▶ **CHALLENGE**:
Reproduce the material in full, exactly as written.

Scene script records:
# # # # # # #
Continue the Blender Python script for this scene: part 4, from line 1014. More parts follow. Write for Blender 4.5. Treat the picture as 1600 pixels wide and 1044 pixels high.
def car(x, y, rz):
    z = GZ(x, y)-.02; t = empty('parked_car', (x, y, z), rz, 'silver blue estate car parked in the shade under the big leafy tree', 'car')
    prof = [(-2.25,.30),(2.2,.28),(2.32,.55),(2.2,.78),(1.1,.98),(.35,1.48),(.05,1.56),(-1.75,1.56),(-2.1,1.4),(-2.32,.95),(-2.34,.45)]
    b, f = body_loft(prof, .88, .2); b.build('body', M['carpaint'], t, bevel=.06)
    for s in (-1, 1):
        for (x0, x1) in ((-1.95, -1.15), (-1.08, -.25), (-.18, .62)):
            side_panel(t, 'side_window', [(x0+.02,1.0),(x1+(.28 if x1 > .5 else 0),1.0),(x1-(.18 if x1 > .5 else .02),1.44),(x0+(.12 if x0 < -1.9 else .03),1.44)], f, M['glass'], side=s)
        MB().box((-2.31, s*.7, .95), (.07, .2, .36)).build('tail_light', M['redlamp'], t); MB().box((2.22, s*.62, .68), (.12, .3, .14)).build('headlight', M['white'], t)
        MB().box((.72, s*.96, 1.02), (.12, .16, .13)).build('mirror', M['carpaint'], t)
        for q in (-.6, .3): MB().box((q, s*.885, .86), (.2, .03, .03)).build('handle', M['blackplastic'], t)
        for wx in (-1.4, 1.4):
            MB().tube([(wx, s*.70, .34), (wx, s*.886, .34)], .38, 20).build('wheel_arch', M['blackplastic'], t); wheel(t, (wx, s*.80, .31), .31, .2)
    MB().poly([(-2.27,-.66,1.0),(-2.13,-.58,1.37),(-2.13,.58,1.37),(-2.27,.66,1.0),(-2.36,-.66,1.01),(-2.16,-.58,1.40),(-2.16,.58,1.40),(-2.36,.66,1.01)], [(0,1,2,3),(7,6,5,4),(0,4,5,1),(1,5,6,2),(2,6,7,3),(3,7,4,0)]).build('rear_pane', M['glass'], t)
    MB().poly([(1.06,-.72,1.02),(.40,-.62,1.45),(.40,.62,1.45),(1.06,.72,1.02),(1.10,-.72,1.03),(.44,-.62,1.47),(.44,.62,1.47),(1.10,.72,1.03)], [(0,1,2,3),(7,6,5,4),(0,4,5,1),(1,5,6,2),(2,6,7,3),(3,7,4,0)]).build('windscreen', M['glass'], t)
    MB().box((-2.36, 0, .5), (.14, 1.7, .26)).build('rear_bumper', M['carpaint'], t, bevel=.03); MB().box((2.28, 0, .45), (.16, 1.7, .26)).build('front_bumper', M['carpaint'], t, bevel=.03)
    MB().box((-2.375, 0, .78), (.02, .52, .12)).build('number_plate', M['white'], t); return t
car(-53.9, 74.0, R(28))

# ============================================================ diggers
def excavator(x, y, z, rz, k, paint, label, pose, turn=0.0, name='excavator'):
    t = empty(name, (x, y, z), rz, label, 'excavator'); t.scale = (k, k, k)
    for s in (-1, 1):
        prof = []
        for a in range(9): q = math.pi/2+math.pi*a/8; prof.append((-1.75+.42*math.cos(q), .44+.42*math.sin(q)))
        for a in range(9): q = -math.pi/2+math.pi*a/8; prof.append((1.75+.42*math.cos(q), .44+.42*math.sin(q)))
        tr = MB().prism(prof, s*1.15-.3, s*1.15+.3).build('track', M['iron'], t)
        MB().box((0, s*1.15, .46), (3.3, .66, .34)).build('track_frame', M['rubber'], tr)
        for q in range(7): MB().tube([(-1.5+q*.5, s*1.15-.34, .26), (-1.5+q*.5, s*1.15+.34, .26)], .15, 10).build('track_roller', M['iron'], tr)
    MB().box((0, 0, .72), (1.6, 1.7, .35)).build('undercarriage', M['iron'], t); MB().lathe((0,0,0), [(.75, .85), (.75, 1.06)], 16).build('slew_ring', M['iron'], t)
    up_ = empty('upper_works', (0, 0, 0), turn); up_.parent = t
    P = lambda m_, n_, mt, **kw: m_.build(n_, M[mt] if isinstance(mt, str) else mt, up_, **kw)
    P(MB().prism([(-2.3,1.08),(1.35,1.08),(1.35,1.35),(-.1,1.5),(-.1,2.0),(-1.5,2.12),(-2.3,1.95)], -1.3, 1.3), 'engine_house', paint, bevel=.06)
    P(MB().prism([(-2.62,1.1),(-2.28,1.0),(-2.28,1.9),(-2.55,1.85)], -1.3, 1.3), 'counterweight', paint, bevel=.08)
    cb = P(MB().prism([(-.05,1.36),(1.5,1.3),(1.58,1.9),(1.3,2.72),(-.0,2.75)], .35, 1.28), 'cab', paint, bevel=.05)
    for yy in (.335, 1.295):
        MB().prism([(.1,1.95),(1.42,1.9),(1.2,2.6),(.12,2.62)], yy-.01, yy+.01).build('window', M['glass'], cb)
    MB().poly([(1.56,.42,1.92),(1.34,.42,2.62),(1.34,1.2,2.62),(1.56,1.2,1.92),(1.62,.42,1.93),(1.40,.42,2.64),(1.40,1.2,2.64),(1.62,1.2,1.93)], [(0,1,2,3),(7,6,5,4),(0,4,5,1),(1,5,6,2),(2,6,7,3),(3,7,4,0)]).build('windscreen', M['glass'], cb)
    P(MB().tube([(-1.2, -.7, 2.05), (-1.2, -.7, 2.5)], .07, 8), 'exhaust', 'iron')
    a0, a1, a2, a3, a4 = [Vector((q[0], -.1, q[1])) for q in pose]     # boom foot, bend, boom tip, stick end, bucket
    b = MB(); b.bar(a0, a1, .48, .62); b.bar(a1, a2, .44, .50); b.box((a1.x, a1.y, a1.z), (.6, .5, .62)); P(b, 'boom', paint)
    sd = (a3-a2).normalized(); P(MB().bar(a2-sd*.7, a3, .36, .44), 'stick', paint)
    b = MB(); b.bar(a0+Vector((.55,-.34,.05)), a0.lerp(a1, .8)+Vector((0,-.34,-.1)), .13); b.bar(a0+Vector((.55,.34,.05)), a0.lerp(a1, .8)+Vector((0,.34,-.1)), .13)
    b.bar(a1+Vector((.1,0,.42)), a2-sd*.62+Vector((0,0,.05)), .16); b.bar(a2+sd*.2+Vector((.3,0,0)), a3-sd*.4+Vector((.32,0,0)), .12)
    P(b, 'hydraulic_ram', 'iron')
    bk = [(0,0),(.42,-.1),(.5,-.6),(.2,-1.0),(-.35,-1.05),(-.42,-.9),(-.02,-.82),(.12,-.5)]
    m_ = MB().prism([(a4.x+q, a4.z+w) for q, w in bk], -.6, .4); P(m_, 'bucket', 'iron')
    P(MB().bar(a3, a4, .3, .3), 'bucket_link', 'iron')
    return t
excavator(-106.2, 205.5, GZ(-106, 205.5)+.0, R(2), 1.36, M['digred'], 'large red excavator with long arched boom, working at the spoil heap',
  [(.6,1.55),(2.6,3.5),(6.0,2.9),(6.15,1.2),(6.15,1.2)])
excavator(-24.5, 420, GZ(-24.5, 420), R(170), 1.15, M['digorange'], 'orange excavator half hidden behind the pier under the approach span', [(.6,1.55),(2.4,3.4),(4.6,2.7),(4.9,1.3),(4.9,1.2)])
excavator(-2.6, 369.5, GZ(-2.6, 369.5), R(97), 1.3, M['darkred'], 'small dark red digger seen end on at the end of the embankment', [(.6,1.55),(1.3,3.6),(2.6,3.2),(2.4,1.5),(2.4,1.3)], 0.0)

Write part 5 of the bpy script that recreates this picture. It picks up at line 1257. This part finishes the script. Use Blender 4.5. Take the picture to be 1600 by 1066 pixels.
# # # # # # #
▶ **OUTPUT**:
Continue the Blender Python script for this scene: part 4, from line 1014. More parts follow. Write for Blender 4.5. Treat the picture as 1600 pixels wide and 1044 pixels high.
def car(x, y, rz):
    z = GZ(x, y)-.02; t = empty('parked_car', (x, y, z), rz, 'silver blue estate car parked in the shade under the big leafy tree', 'car')
    prof = [(-2.25,.30),(2.2,.28),(2.32,.55),(2.2,.78),(1.1,.98),(.35,1.48),(.05,1.56),(-1.75,1.56),(-2.1,1.4),(-2.32,.95),(-2.34,.45)]
    b, f = body_loft(prof, .88, .2); b.build('body', M['carpaint'], t, bevel=.06)
    for s in (-1, 1):
        for (x0, x1) in ((-1.95, -1.15), (-1.08, -.25), (-.18, .62)):
            side_panel(t, 'side_window', [(x0+.02,1.0),(x1+(.28 if x1 > .5 else 0),1.0),(x1-(.18 if x1 > .5 else .02),1.44),(x0+(.12 if x0 < -1.9 else .03),1.44)], f, M['glass'], side=s)
        MB().box((-2.31, s*.7, .95), (.07, .2, .36)).build('tail_light', M['redlamp'], t); MB().box((2.22, s*.62, .68), (.12, .3, .14)).build('headlight', M['white'], t)
        MB().box((.72, s*.96, 1.02), (.12, .16, .13)).build('mirror', M['carpaint'], t)
        for q in (-.6, .3): MB().box((q, s*.885, .86), (.2, .03, .03)).build('handle', M['blackplastic'], t)
        for wx in (-1.4, 1.4):
            MB().tube([(wx, s*.70, .34), (wx, s*.886, .34)], .38, 20).build('wheel_arch', M['blackplastic'], t); wheel(t, (wx, s*.80, .31), .31, .2)
    MB().poly([(-2.27,-.66,1.0),(-2.13,-.58,1.37),(-2.13,.58,1.37),(-2.27,.66,1.0),(-2.36,-.66,1.01),(-2.16,-.58,1.40),(-2.16,.58,1.40),(-2.36,.66,1.01)], [(0,1,2,3),(7,6,5,4),(0,4,5,1),(1,5,6,2),(2,6,7,3),(3,7,4,0)]).build('rear_pane', M['glass'], t)
    MB().poly([(1.06,-.72,1.02),(.40,-.62,1.45),(.40,.62,1.45),(1.06,.72,1.02),(1.10,-.72,1.03),(.44,-.62,1.47),(.44,.62,1.47),(1.10,.72,1.03)], [(0,1,2,3),(7,6,5,4),(0,4,5,1),(1,5,6,2),(2,6,7,3),(3,7,4,0)]).build('windscreen', M['glass'], t)
    MB().box((-2.36, 0, .5), (.14, 1.7, .26)).build('rear_bumper', M['carpaint'], t, bevel=.03); MB().box((2.28, 0, .45), (.16, 1.7, .26)).build('front_bumper', M['carpaint'], t, bevel=.03)
    MB().box((-2.375, 0, .78), (.02, .52, .12)).build('number_plate', M['white'], t); return t
car(-53.9, 74.0, R(28))

# ============================================================ diggers
def excavator(x, y, z, rz, k, paint, label, pose, turn=0.0, name='excavator'):
    t = empty(name, (x, y, z), rz, label, 'excavator'); t.scale = (k, k, k)
    for s in (-1, 1):
        prof = []
        for a in range(9): q = math.pi/2+math.pi*a/8; prof.append((-1.75+.42*math.cos(q), .44+.42*math.sin(q)))
        for a in range(9): q = -math.pi/2+math.pi*a/8; prof.append((1.75+.42*math.cos(q), .44+.42*math.sin(q)))
        tr = MB().prism(prof, s*1.15-.3, s*1.15+.3).build('track', M['iron'], t)
        MB().box((0, s*1.15, .46), (3.3, .66, .34)).build('track_frame', M['rubber'], tr)
        for q in range(7): MB().tube([(-1.5+q*.5, s*1.15-.34, .26), (-1.5+q*.5, s*1.15+.34, .26)], .15, 10).build('track_roller', M['iron'], tr)
    MB().box((0, 0, .72), (1.6, 1.7, .35)).build('undercarriage', M['iron'], t); MB().lathe((0,0,0), [(.75, .85), (.75, 1.06)], 16).build('slew_ring', M['iron'], t)
    up_ = empty('upper_works', (0, 0, 0), turn); up_.parent = t
    P = lambda m_, n_, mt, **kw: m_.build(n_, M[mt] if isinstance(mt, str) else mt, up_, **kw)
    P(MB().prism([(-2.3,1.08),(1.35,1.08),(1.35,1.35),(-.1,1.5),(-.1,2.0),(-1.5,2.12),(-2.3,1.95)], -1.3, 1.3), 'engine_house', paint, bevel=.06)
    P(MB().prism([(-2.62,1.1),(-2.28,1.0),(-2.28,1.9),(-2.55,1.85)], -1.3, 1.3), 'counterweight', paint, bevel=.08)
    cb = P(MB().prism([(-.05,1.36),(1.5,1.3),(1.58,1.9),(1.3,2.72),(-.0,2.75)], .35, 1.28), 'cab', paint, bevel=.05)
    for yy in (.335, 1.295):
        MB().prism([(.1,1.95),(1.42,1.9),(1.2,2.6),(.12,2.62)], yy-.01, yy+.01).build('window', M['glass'], cb)
    MB().poly([(1.56,.42,1.92),(1.34,.42,2.62),(1.34,1.2,2.62),(1.56,1.2,1.92),(1.62,.42,1.93),(1.40,.42,2.64),(1.40,1.2,2.64),(1.62,1.2,1.93)], [(0,1,2,3),(7,6,5,4),(0,4,5,1),(1,5,6,2),(2,6,7,3),(3,7,4,0)]).build('windscreen', M['glass'], cb)
    P(MB().tube([(-1.2, -.7, 2.05), (-1.2, -.7, 2.5)], .07, 8), 'exhaust', 'iron')
    a0, a1, a2, a3, a4 = [Vector((q[0], -.1, q[1])) for q in pose]     # boom foot, bend, boom tip, stick end, bucket
    b = MB(); b.bar(a0, a1, .48, .62); b.bar(a1, a2, .44, .50); b.box((a1.x, a1.y, a1.z), (.6, .5, .62)); P(b, 'boom', paint)
    sd = (a3-a2).normalized(); P(MB().bar(a2-sd*.7, a3, .36, .44), 'stick', paint)
    b = MB(); b.bar(a0+Vector((.55,-.34,.05)), a0.lerp(a1, .8)+Vector((0,-.34,-.1)), .13); b.bar(a0+Vector((.55,.34,.05)), a0.lerp(a1, .8)+Vector((0,.34,-.1)), .13)
    b.bar(a1+Vector((.1,0,.42)), a2-sd*.62+Vector((0,0,.05)), .16); b.bar(a2+sd*.2+Vector((.3,0,0)), a3-sd*.4+Vector((.32,0,0)), .12)
    P(b, 'hydraulic_ram', 'iron')
    bk = [(0,0),(.42,-.1),(.5,-.6),(.2,-1.0),(-.35,-1.05),(-.42,-.9),(-.02,-.82),(.12,-.5)]
    m_ = MB().prism([(a4.x+q, a4.z+w) for q, w in bk], -.6, .4); P(m_, 'bucket', 'iron')
    P(MB().bar(a3, a4, .3, .3), 'bucket_link', 'iron')
    return t
excavator(-106.2, 205.5, GZ(-106, 205.5)+.0, R(2), 1.36, M['digred'], 'large red excavator with long arched boom, working at the spoil heap',
  [(.6,1.55),(2.6,3.5),(6.0,2.9),(6.15,1.2),(6.15,1.2)])
excavator(-24.5, 420, GZ(-24.5, 420), R(170), 1.15, M['digorange'], 'orange excavator half hidden behind the pier under the approach span', [(.6,1.55),(2.4,3.4),(4.6,2.7),(4.9,1.3),(4.9,1.2)])
excavator(-2.6, 369.5, GZ(-2.6, 369.5), R(97), 1.3, M['darkred'], 'small dark red digger seen end on at the end of the embankment', [(.6,1.55),(1.3,3.6),(2.6,3.2),(2.4,1.5),(2.4,1.3)], 0.0)

Write part 5 of the bpy script that recreates this picture. It picks up at line 1257. This part finishes the script. Use Blender 4.5. Take the picture to be 1600 by 1066 pixels.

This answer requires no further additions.